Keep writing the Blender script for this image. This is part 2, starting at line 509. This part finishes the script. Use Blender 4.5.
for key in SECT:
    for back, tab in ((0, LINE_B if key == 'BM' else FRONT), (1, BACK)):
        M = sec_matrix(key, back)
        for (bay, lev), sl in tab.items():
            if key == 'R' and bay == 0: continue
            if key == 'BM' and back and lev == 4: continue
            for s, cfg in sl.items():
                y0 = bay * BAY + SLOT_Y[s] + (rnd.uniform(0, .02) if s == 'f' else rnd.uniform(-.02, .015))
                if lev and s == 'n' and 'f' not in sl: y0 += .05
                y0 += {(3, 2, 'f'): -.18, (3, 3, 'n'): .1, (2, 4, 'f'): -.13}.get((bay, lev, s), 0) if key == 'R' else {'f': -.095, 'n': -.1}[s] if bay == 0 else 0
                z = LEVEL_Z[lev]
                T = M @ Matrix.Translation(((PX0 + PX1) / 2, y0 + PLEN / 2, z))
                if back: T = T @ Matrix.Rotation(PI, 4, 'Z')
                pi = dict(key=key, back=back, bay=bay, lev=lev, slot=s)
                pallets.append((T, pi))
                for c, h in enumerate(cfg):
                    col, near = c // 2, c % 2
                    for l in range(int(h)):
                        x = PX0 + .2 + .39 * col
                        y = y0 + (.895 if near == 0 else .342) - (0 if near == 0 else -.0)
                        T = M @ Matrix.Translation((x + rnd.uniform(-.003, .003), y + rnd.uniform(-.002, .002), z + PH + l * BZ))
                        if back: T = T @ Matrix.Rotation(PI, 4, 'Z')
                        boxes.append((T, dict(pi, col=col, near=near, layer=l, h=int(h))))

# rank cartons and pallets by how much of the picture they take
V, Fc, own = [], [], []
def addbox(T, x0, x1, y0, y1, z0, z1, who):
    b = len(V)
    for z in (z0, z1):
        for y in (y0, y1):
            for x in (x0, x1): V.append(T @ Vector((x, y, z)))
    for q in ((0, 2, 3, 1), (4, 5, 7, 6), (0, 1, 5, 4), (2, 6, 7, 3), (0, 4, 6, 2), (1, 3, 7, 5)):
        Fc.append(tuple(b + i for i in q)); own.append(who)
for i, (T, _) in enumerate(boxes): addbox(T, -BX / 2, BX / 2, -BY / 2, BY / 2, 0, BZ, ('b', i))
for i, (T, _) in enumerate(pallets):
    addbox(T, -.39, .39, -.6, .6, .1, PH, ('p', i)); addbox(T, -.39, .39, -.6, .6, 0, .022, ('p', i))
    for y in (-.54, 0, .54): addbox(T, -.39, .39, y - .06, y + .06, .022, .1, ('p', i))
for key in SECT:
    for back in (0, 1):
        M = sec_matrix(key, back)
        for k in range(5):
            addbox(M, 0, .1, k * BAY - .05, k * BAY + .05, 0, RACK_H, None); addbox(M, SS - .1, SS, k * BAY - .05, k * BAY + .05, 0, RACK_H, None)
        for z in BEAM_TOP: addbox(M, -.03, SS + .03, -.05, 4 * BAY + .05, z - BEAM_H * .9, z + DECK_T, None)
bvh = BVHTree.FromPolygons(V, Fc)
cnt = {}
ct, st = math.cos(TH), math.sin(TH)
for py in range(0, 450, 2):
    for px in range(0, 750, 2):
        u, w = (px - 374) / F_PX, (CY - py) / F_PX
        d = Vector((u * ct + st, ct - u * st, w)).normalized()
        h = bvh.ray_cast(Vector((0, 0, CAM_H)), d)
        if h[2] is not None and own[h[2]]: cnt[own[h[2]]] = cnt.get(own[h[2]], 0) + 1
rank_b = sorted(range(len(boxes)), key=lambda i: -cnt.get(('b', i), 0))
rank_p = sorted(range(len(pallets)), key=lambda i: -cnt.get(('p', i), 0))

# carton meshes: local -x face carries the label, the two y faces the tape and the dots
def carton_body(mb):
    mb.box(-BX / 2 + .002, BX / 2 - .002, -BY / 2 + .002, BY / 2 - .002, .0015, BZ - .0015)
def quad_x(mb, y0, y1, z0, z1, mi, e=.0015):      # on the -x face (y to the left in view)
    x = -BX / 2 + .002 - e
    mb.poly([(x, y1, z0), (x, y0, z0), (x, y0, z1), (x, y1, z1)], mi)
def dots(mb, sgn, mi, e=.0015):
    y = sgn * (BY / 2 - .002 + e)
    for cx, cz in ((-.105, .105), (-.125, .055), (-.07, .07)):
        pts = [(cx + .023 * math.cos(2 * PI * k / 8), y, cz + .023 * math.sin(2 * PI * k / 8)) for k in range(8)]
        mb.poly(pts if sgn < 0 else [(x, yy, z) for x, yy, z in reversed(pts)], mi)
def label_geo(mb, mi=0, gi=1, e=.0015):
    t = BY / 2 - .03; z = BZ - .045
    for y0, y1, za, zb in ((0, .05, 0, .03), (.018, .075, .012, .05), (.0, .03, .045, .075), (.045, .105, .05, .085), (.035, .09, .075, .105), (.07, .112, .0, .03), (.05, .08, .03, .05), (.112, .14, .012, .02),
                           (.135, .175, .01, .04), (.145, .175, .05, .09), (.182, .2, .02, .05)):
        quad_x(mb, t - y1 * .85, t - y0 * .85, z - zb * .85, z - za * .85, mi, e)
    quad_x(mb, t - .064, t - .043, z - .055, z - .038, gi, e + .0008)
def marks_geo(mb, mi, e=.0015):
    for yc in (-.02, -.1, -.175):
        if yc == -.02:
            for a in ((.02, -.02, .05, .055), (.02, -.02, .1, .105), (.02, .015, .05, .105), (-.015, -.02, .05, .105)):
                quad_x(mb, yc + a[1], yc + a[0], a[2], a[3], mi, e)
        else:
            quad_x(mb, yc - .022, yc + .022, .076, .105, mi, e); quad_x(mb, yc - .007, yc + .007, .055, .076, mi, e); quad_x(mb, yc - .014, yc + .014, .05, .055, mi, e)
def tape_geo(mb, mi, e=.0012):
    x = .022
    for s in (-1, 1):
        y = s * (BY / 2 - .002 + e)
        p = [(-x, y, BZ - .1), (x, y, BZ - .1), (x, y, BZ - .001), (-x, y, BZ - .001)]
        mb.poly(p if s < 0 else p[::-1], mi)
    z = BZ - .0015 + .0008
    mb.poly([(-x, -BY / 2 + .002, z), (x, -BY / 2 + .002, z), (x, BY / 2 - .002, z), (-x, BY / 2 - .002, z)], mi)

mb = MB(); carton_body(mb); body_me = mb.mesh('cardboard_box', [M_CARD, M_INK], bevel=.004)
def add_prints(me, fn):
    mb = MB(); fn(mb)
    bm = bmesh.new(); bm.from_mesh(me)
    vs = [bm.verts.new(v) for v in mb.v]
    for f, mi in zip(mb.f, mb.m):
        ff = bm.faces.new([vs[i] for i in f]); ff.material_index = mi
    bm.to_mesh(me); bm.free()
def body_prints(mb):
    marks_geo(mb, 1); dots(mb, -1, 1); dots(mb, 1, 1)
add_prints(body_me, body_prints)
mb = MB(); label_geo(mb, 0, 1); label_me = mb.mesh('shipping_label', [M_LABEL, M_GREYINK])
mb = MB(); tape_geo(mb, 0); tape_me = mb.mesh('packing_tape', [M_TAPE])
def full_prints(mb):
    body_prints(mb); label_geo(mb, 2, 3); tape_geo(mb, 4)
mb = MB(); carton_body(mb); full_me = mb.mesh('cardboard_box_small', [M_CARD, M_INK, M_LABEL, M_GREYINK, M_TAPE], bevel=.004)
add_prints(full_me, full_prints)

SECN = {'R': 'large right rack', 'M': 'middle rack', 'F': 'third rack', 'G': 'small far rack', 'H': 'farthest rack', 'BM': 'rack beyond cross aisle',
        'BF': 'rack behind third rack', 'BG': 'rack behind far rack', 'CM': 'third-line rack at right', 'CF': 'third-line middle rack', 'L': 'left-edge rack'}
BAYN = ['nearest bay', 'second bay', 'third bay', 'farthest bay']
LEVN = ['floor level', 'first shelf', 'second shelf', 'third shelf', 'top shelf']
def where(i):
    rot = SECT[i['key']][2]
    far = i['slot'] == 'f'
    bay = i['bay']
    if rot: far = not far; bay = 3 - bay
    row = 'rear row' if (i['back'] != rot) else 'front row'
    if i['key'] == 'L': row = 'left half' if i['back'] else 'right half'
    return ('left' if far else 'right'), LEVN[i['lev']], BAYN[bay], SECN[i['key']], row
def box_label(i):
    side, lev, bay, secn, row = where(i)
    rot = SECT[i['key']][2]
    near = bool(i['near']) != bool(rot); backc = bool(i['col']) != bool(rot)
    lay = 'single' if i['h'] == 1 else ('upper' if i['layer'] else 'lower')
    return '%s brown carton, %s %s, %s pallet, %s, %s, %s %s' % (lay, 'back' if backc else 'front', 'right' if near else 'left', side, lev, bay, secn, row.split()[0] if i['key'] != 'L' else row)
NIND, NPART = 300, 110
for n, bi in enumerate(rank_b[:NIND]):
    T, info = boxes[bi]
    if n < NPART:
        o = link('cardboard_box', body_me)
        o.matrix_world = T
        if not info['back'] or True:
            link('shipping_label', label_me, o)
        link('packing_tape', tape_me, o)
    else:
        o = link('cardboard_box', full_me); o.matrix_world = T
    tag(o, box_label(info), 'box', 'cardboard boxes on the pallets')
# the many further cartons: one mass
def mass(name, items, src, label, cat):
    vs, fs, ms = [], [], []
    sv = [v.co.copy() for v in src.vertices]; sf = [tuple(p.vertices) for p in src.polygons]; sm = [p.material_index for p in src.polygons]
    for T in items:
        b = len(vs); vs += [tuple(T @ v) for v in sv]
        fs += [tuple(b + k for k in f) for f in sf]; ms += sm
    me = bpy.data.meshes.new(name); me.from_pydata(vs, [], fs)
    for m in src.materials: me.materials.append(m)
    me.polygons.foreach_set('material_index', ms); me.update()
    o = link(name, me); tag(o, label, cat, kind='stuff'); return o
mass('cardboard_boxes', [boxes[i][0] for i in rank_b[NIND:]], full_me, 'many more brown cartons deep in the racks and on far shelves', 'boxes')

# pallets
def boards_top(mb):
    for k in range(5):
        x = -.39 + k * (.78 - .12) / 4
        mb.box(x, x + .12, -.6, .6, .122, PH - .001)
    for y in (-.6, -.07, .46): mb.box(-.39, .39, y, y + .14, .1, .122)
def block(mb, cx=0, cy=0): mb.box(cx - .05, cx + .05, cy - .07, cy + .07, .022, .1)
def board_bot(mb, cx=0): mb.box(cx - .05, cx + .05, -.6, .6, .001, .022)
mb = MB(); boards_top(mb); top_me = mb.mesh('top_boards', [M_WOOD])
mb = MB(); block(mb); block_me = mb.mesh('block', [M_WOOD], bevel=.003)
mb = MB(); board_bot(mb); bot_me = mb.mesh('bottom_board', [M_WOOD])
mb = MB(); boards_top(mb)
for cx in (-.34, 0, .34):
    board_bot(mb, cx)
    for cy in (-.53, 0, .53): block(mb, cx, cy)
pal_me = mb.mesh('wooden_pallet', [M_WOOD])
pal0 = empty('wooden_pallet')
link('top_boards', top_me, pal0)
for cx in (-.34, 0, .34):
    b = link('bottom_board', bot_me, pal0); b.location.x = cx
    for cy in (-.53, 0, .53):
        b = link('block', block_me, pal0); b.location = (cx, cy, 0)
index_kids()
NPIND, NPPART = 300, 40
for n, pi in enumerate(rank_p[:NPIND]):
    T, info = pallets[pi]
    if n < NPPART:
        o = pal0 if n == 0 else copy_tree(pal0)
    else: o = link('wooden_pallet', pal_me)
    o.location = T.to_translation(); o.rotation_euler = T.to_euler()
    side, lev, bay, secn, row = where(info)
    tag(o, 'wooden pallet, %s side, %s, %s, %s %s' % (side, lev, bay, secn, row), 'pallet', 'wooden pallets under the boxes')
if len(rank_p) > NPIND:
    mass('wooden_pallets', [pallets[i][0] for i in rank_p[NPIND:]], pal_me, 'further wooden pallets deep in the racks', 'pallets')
==
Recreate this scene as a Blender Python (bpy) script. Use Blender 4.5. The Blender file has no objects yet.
---
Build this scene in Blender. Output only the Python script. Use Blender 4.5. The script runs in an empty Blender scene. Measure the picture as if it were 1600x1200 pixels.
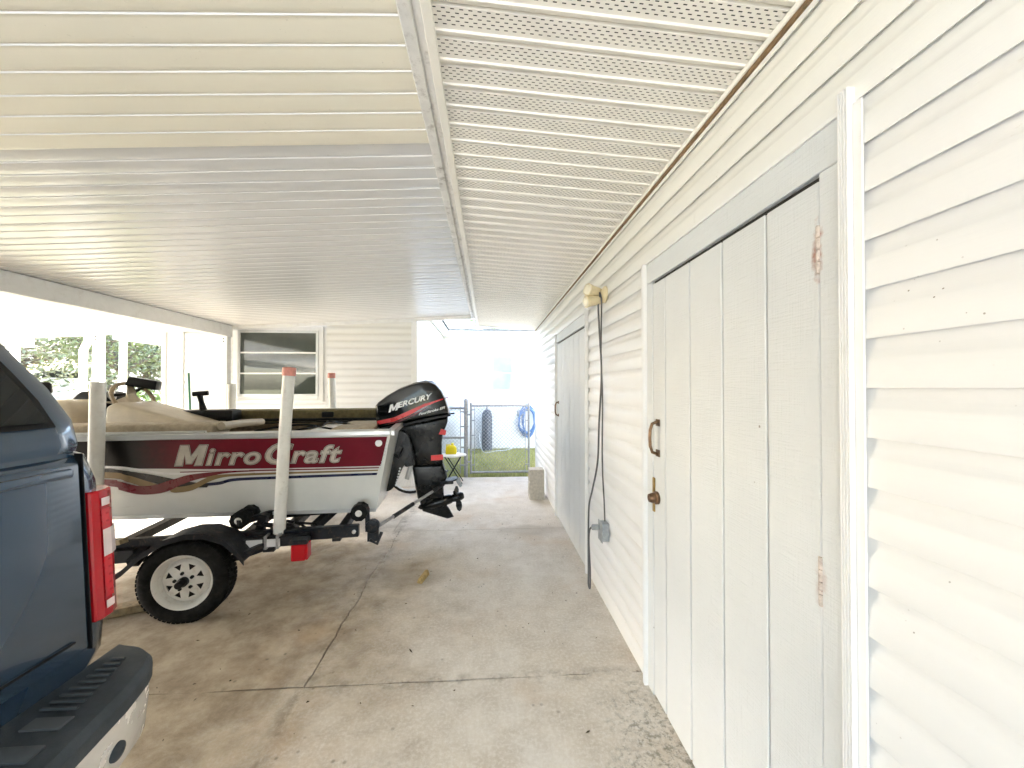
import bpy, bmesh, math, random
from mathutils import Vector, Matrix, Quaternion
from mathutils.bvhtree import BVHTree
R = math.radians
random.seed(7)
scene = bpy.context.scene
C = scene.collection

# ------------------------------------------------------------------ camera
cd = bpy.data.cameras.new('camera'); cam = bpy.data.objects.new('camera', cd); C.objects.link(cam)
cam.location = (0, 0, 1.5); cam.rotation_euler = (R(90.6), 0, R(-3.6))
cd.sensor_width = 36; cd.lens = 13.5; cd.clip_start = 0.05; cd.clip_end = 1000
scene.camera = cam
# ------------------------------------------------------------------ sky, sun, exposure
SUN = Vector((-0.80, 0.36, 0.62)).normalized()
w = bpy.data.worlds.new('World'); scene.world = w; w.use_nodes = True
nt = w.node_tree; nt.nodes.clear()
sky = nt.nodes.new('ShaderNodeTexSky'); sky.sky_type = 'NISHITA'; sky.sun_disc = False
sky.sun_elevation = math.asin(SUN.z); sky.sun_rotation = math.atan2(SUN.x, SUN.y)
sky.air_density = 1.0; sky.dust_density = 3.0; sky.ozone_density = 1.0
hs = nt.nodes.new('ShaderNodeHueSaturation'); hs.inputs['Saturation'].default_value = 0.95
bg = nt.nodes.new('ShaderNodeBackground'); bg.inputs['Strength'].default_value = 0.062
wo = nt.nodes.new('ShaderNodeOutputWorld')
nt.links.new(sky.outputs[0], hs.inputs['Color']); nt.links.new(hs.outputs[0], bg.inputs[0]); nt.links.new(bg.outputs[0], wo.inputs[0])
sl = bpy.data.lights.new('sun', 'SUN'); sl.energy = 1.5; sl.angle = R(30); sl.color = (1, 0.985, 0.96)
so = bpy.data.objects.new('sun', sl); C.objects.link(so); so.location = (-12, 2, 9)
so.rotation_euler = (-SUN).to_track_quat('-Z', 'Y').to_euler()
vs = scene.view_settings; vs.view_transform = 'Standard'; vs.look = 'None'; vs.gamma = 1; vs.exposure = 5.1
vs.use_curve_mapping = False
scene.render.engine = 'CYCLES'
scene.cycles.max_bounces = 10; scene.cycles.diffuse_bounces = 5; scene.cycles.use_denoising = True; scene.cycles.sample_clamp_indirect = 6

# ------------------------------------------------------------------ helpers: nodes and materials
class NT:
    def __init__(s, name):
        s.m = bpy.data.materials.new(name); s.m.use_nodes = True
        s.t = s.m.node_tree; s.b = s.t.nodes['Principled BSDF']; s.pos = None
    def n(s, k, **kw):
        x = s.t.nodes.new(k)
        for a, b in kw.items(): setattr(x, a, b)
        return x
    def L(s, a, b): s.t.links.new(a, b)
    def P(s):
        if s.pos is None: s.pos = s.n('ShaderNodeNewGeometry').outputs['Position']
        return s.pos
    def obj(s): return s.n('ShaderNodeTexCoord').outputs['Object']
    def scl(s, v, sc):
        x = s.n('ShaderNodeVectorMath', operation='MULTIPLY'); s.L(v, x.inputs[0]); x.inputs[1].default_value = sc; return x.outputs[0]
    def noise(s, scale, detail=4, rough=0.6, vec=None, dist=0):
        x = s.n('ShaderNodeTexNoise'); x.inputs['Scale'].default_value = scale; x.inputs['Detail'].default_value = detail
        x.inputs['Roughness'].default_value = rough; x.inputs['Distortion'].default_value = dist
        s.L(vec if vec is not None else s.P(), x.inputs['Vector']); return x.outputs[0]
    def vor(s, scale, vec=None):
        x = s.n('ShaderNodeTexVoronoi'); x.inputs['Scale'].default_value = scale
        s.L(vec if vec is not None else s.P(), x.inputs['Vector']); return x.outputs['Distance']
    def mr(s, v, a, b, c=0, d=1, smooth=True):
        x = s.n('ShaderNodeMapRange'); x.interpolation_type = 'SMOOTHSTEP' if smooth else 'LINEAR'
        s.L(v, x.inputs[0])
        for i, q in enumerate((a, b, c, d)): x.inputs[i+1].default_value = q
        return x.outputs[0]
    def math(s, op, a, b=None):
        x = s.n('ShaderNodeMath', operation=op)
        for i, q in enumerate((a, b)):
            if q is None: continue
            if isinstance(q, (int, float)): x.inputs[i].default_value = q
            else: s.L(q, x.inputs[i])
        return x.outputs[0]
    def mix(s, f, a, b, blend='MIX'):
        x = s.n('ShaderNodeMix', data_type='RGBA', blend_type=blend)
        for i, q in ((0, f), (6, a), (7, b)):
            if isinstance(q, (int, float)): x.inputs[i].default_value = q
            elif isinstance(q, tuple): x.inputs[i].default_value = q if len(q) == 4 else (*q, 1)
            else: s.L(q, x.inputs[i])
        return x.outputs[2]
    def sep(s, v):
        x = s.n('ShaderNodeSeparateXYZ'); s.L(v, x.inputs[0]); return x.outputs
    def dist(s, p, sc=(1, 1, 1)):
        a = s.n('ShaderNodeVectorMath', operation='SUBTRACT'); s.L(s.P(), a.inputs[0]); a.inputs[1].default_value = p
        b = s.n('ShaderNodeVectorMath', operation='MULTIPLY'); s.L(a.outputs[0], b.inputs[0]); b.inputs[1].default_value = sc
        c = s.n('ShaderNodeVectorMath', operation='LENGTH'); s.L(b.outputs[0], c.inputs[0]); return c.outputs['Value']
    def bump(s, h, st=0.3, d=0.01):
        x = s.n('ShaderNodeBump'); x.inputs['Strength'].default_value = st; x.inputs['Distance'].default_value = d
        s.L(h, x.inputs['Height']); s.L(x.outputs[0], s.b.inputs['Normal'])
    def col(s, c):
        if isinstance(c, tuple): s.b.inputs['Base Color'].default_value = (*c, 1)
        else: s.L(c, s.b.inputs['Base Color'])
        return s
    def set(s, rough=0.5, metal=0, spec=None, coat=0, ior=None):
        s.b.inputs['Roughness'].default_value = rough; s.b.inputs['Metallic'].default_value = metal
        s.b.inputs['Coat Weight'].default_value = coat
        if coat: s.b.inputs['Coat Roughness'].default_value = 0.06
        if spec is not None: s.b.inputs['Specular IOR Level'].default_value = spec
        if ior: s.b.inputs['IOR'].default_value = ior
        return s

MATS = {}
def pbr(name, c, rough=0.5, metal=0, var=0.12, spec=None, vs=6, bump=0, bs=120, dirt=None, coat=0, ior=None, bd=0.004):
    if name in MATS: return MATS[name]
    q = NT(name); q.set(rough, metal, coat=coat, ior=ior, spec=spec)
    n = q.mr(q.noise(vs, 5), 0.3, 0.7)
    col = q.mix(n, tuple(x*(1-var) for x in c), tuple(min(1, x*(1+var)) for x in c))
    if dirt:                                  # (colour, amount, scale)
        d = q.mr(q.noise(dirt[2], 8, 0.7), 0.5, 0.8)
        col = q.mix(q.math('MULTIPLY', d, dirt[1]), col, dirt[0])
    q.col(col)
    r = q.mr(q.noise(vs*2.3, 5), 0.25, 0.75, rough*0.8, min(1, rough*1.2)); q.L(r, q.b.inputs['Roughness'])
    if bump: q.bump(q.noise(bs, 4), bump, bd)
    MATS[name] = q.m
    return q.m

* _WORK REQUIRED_
Give the count of lines in the listing that hold the word "Python", with no other text.

* _ANSWER TO THIS PROBLEM_
2